Data section ::

= = = = =

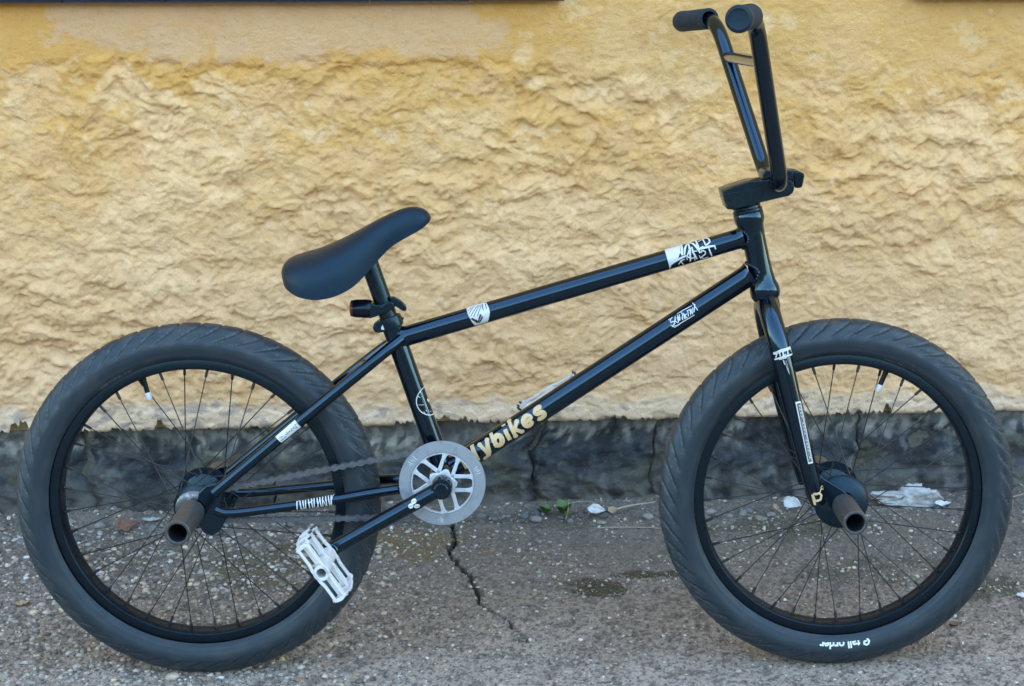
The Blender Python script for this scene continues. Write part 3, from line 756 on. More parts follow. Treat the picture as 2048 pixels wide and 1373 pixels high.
prism_bm([(0.2788,0.2953),(0.2845,0.296),(0.2934,0.291),(0.3003,0.2845),(0.3029,0.2788),(0.3015,0.2753),(0.2973,0.2753),(0.2897,0.2804),(0.2821,0.2847)], .004, .012, .0015, lv)
bm_obj('lamp_lever', lv, M['satin'], tl)

# ---- saddle
def saddle():
    T = [(.1300, .3330), (.1345, .3440), (.1450, .3515), (.1620, .3570), (.1830, .3630), (.2080, .3735), (.2340, .3865), (.2580, .3995), (.2800, .4105), (.2980, .4178), (.3130, .4205), (.3260, .4185), (.3340, .4135), (.3385, .4060)]
    Bt = [(.1320, .3270), (.1385, .3170), (.1500, .3090), (.1640, .3040), (.1840, .3015), (.2080, .3050), (.2320, .3160), (.2520, .3340), (.2690, .3530), (.2850, .3680), (.3020, .3785), (.3180, .3870), (.3290, .3935), (.3375, .4010)]
    wd = [.020, .048, .062, .0705, .0735, .070, .060, .047, .036, .029, .0255, .0235, .0195, .008]
    n = 28
    def cr(a, k):
        k0 = int(k); t = k-k0; g = lambda i: a[min(max(i, 0), len(a)-1)]
        p = [np.array(g(k0+j), float) for j in (-1, 0, 1, 2)]
        return .5*((2*p[1])+(-p[0]+p[2])*t+(2*p[0]-5*p[1]+4*p[2]-p[3])*t*t+(-p[0]+3*p[1]-3*p[2]+p[3])*t**3)
    v = []; f = []
    K = (len(T)-1)*4+1
    for i in range(K):
        k = i/4
        t = cr(T, k); b = cr(Bt, k); w = float(cr(wd, k))
        for j in range(n):
            a = math.pi*(j/(n-1))                     # 0 far edge .. pi near edge over the top
            zz = -math.cos(a); up = math.sin(a)
            zz = math.copysign(abs(zz)**.85, zz); up = up**.62
            p = b*(1-up)+t*up
            v.append((p[0], p[1], zz*w))
        for j in range(6):                            # underside
            a = 1-2*(j+1)/7
            p = b*.82+t*.18
            v.append((p[0], p[1], a*w*.86))
    m = n+6
    for i in range(K-1):
        for j in range(m):
            j2 = (j+1) % m
            f.append((i*m+j, i*m+j2, (i+1)*m+j2, (i+1)*m+j))
    f.append(tuple(range(m-1, -1, -1))); f.append(tuple((K-1)*m+j for j in range(m)))
    return MB().add(v, f)
sa = part('saddle', saddle(), 'leather', sharp=60)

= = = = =

Exercise objective :: Repeat the material verbatim. Do not carry over any picture.

Output for this task ::
The Blender Python script for this scene continues. Write part 3, from line 756 on. More parts follow. Treat the picture as 2048 pixels wide and 1373 pixels high.
prism_bm([(0.2788,0.2953),(0.2845,0.296),(0.2934,0.291),(0.3003,0.2845),(0.3029,0.2788),(0.3015,0.2753),(0.2973,0.2753),(0.2897,0.2804),(0.2821,0.2847)], .004, .012, .0015, lv)
bm_obj('lamp_lever', lv, M['satin'], tl)

# ---- saddle
def saddle():
    T = [(.1300, .3330), (.1345, .3440), (.1450, .3515), (.1620, .3570), (.1830, .3630), (.2080, .3735), (.2340, .3865), (.2580, .3995), (.2800, .4105), (.2980, .4178), (.3130, .4205), (.3260, .4185), (.3340, .4135), (.3385, .4060)]
    Bt = [(.1320, .3270), (.1385, .3170), (.1500, .3090), (.1640, .3040), (.1840, .3015), (.2080, .3050), (.2320, .3160), (.2520, .3340), (.2690, .3530), (.2850, .3680), (.3020, .3785), (.3180, .3870), (.3290, .3935), (.3375, .4010)]
    wd = [.020, .048, .062, .0705, .0735, .070, .060, .047, .036, .029, .0255, .0235, .0195, .008]
    n = 28
    def cr(a, k):
        k0 = int(k); t = k-k0; g = lambda i: a[min(max(i, 0), len(a)-1)]
        p = [np.array(g(k0+j), float) for j in (-1, 0, 1, 2)]
        return .5*((2*p[1])+(-p[0]+p[2])*t+(2*p[0]-5*p[1]+4*p[2]-p[3])*t*t+(-p[0]+3*p[1]-3*p[2]+p[3])*t**3)
    v = []; f = []
    K = (len(T)-1)*4+1
    for i in range(K):
        k = i/4
        t = cr(T, k); b = cr(Bt, k); w = float(cr(wd, k))
        for j in range(n):
            a = math.pi*(j/(n-1))                     # 0 far edge .. pi near edge over the top
            zz = -math.cos(a); up = math.sin(a)
            zz = math.copysign(abs(zz)**.85, zz); up = up**.62
            p = b*(1-up)+t*up
            v.append((p[0], p[1], zz*w))
        for j in range(6):                            # underside
            a = 1-2*(j+1)/7
            p = b*.82+t*.18
            v.append((p[0], p[1], a*w*.86))
    m = n+6
    for i in range(K-1):
        for j in range(m):
            j2 = (j+1) % m
            f.append((i*m+j, i*m+j2, (i+1)*m+j2, (i+1)*m+j))
    f.append(tuple(range(m-1, -1, -1))); f.append(tuple((K-1)*m+j for j in range(m)))
    return MB().add(v, f)
sa = part('saddle', saddle(), 'leather', sharp=60)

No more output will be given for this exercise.